BOYES Duncan Gordon
Midshipman, Royal Navy
THE PRO PATRIA PROJECT
CITATION
Victorai Cross
Shimonoseki Expedition, Japan
Duncan Gordon Boyes, Royal Navy, Midshipman of Her Majesty's Ship Euryalus For the conspicuous gallantry, which, according to the testimony of Capt. Alexander CB, at that time Flag Captain to Vice Admiral Sir Augustus Kuper KCB, Mr. Boyes displayed in the capture of the enemy's stockade. He carried a Colour with the leading company, kept it in advance of all, in the face of the thickest fire, his Colour-Sergeants having fallen, one mortally, the other dangerously wounded, and he was only detained from proceeding yet further by the orders of his superior officer. The Colour he carried was six times pierced by musket balls.
AWARDS
Victoria Cross

NOTES
Born 5 November 1846, Cheltenham, Gloucestershire, UK
Died 26 January 1869, Dunedin, New Zealand
Buried Andersons Bay Cemetery, New Zealand

BIOGRAPHICAL
Duncan Gordon Boyes was born in Cheltenham, Gloucestershire, the son of John Boyes Esq. and his wife Sabina on November 5, 1846. His sister Louisa Mary was later to marry Thomas James Young, who won a Victoria Cross at Lucknow, India in 1857.
Duncan was educated at Cheltenham College and joined the Royal Navy. He was assigned to HMS Euryalus on the East Indies station.
He won his VC at the age of 17, for his part in action at Shimonoseki, Japan on September 6, 1864
The toast of the Royal Navy, Duncan Boyes was invested with his Victoria Cross on September 22, 1865 by Admiral Sir Michael Seymour GCB (Commander-in-Chief to Portsmouth) on the Common at Southsea, along with William Seeley and Thomas Pride who also won their VCs at Shimonoseki. Hugh Talbot Burgoyne VC, John Edmund Commerell VC and others who had already won the medal also attended the ceremony.
Duncan's short life was to take a turn for the worse from then on. On February 9, 1867, he and another midshipman were court-martialled for disobedience of the Commander-in-Chief's Standing Order by breaking into the Naval Yard at Bermuda after 11 pm, after they had been previously refused admittance by the Warder at the main gate for not having a pass. Both admitted their guilt and were sentenced to be dismissed from the service. There is some speculation that there was more to this to warrant such a harsh penalty.
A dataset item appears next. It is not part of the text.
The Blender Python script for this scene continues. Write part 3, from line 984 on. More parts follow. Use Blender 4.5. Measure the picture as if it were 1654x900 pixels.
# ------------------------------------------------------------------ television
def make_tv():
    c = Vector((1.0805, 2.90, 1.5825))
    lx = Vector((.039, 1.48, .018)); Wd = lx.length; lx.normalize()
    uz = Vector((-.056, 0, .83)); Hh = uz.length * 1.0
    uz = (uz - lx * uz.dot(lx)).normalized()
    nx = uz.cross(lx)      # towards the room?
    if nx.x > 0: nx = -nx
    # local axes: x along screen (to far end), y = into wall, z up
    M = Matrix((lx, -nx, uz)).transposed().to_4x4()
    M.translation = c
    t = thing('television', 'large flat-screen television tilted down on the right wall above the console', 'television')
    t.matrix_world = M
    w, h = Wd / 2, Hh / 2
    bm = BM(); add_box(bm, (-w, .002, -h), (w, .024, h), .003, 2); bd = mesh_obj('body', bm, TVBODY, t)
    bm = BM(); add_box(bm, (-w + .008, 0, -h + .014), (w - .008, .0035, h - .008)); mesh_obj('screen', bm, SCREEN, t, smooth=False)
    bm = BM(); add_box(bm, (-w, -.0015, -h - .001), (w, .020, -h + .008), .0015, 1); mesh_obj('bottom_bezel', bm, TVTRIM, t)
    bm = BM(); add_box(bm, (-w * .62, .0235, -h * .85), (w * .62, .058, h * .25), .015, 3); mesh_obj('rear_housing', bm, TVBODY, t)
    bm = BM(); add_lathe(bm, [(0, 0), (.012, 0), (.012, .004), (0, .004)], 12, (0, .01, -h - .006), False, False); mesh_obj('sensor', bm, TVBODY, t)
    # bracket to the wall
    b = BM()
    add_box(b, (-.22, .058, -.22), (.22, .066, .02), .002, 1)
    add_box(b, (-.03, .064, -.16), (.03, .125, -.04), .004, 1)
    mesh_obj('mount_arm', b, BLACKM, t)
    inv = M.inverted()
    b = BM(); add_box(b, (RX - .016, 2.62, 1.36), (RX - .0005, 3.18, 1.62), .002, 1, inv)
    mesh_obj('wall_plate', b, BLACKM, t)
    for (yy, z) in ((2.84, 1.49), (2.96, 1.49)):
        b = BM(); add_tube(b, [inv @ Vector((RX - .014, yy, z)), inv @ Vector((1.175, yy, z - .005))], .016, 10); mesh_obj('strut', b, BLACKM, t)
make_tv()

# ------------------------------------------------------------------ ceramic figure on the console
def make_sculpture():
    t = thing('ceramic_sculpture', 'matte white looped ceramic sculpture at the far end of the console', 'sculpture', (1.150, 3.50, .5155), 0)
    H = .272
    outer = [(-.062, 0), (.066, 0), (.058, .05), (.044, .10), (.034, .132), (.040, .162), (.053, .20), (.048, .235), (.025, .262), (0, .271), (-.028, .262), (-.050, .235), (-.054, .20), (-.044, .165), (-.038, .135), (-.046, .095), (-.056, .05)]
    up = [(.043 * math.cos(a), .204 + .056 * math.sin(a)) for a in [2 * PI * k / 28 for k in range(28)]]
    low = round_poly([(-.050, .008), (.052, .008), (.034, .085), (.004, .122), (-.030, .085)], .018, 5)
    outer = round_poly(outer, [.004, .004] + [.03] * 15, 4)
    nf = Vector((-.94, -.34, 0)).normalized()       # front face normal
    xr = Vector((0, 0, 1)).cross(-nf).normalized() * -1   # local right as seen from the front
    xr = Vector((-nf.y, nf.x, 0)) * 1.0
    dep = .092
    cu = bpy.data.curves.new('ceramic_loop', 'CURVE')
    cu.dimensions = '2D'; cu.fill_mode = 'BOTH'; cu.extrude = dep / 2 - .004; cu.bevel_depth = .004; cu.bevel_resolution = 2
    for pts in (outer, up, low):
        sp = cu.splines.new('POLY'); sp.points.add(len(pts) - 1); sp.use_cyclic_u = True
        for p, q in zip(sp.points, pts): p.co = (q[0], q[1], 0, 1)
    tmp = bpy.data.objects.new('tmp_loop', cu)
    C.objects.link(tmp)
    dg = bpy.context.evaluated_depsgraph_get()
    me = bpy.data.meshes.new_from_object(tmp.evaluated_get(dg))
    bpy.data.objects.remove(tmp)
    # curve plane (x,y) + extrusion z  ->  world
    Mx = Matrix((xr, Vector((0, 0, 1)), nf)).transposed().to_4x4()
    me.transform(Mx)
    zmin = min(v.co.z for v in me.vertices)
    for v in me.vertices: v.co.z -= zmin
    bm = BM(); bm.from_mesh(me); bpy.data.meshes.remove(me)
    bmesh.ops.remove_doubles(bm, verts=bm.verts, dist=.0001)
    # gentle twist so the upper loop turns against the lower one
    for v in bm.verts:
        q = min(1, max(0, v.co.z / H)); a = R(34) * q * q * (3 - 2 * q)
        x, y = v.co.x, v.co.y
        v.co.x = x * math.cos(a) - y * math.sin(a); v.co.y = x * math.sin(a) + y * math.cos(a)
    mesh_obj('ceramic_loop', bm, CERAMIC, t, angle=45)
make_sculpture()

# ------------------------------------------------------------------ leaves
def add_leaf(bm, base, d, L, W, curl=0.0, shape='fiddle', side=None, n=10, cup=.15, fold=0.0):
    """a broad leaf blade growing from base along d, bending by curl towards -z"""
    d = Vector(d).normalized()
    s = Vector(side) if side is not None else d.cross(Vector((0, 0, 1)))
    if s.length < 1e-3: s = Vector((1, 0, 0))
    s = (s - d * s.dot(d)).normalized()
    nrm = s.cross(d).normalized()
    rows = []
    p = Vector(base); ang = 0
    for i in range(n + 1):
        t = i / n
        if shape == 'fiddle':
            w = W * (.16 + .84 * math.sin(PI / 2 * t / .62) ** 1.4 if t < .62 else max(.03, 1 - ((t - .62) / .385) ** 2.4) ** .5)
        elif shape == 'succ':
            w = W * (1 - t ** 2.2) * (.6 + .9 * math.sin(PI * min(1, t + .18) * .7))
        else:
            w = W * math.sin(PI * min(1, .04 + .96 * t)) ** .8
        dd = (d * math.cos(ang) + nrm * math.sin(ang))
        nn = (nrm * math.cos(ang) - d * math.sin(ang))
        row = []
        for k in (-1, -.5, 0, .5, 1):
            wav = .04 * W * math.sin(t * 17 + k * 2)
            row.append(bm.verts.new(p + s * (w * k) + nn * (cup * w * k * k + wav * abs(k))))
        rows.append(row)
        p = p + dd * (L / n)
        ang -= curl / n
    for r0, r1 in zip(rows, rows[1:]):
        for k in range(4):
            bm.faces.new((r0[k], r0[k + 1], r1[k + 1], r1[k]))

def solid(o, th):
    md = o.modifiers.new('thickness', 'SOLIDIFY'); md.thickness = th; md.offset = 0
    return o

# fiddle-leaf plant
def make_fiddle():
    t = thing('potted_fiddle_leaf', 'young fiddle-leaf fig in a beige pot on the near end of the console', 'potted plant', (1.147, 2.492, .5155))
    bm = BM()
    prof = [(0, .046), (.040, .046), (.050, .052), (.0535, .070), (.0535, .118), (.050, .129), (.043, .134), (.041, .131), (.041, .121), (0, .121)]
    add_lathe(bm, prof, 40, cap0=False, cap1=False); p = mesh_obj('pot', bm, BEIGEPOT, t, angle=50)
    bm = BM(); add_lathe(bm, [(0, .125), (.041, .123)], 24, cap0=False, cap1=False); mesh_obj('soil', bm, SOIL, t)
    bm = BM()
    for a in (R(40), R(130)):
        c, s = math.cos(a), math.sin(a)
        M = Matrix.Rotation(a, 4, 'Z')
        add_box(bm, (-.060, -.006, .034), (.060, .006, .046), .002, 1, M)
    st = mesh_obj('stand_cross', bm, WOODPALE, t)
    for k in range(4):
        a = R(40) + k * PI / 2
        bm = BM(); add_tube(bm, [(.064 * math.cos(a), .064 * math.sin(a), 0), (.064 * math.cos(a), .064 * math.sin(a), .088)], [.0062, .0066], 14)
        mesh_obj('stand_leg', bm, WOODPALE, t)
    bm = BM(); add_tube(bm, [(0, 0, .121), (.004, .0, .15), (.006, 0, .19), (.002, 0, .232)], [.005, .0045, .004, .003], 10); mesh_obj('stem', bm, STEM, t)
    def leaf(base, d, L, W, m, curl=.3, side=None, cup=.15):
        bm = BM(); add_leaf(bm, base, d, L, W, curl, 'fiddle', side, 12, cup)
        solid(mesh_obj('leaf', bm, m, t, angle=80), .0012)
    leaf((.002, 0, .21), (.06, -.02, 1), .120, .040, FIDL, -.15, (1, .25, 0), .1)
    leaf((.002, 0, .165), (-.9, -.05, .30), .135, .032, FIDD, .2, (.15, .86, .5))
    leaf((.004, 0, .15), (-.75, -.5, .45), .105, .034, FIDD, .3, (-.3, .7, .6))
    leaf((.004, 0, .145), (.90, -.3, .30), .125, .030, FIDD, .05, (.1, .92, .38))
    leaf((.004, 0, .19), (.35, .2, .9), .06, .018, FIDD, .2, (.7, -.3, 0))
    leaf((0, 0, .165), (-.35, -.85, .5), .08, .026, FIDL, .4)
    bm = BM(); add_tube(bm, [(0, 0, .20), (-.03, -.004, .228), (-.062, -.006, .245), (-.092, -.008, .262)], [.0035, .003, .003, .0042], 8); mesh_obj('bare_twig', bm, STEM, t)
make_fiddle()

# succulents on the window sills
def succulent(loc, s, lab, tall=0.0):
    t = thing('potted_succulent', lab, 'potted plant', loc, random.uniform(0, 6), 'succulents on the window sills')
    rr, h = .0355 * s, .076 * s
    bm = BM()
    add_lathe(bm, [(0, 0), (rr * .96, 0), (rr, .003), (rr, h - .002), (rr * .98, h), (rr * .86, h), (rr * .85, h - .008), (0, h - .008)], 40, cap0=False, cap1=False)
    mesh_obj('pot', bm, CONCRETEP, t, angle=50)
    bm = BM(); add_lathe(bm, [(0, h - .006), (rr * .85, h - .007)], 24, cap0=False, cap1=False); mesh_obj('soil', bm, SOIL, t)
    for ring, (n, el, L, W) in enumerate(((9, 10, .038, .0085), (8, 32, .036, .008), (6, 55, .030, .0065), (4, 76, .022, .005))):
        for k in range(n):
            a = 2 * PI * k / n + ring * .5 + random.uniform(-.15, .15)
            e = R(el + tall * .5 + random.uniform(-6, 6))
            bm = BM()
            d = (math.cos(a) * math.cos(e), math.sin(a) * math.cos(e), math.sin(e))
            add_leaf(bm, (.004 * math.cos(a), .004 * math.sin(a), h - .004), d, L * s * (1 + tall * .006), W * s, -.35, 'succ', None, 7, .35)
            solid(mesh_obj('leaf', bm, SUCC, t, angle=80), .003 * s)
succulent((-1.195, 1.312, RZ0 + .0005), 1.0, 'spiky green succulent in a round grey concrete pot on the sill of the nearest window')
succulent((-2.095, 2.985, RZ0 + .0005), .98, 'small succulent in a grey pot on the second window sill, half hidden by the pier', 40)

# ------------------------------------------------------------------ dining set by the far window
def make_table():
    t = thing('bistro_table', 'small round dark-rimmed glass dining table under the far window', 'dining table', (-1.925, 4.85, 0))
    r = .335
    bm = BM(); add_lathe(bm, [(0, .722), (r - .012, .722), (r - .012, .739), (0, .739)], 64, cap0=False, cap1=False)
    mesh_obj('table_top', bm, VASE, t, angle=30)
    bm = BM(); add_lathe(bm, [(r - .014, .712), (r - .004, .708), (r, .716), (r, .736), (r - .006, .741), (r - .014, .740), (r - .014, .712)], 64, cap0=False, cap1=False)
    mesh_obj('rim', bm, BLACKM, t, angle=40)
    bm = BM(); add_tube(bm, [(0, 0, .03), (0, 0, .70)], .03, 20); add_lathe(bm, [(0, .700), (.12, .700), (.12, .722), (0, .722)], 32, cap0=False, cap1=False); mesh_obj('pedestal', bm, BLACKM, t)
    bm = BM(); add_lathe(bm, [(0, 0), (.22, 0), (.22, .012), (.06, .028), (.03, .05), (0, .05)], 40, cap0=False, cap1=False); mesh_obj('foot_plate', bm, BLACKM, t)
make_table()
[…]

The disgrace of this was too much to bear for Boyes and he began to suffer tremendously from fits of depression and began drinking heavily. For the sake of his health he went to New Zealand to work with his brother on his sheep station, but the scandal appears to have followed him, for he was to suffer a complete nervous breakdown and he committed suicide by jumping from the window of a house on January 26, 1869 at Dunedin, aged 22 years 2 months. On his death certificate, the cause was listed as delirium tremens.
He was buried locally in the Dunedin Southern Cemetery with a stone at his head and feet, though on May 4, 1954 the Dunedin branch of the Royal New Zealand Returned Services' Association (RSA), in consequence of his VC, reburied him in the servicemen's section of Andersons Bay Cemetery.
Boyes' grave/memorial headstone is at Andersons Bay Cemetery, New Zealand, Anglican Southern Section. Block 6. Plot 24.
The original grave exists still in the southern cemetery, though looking quite weathered and scruffy.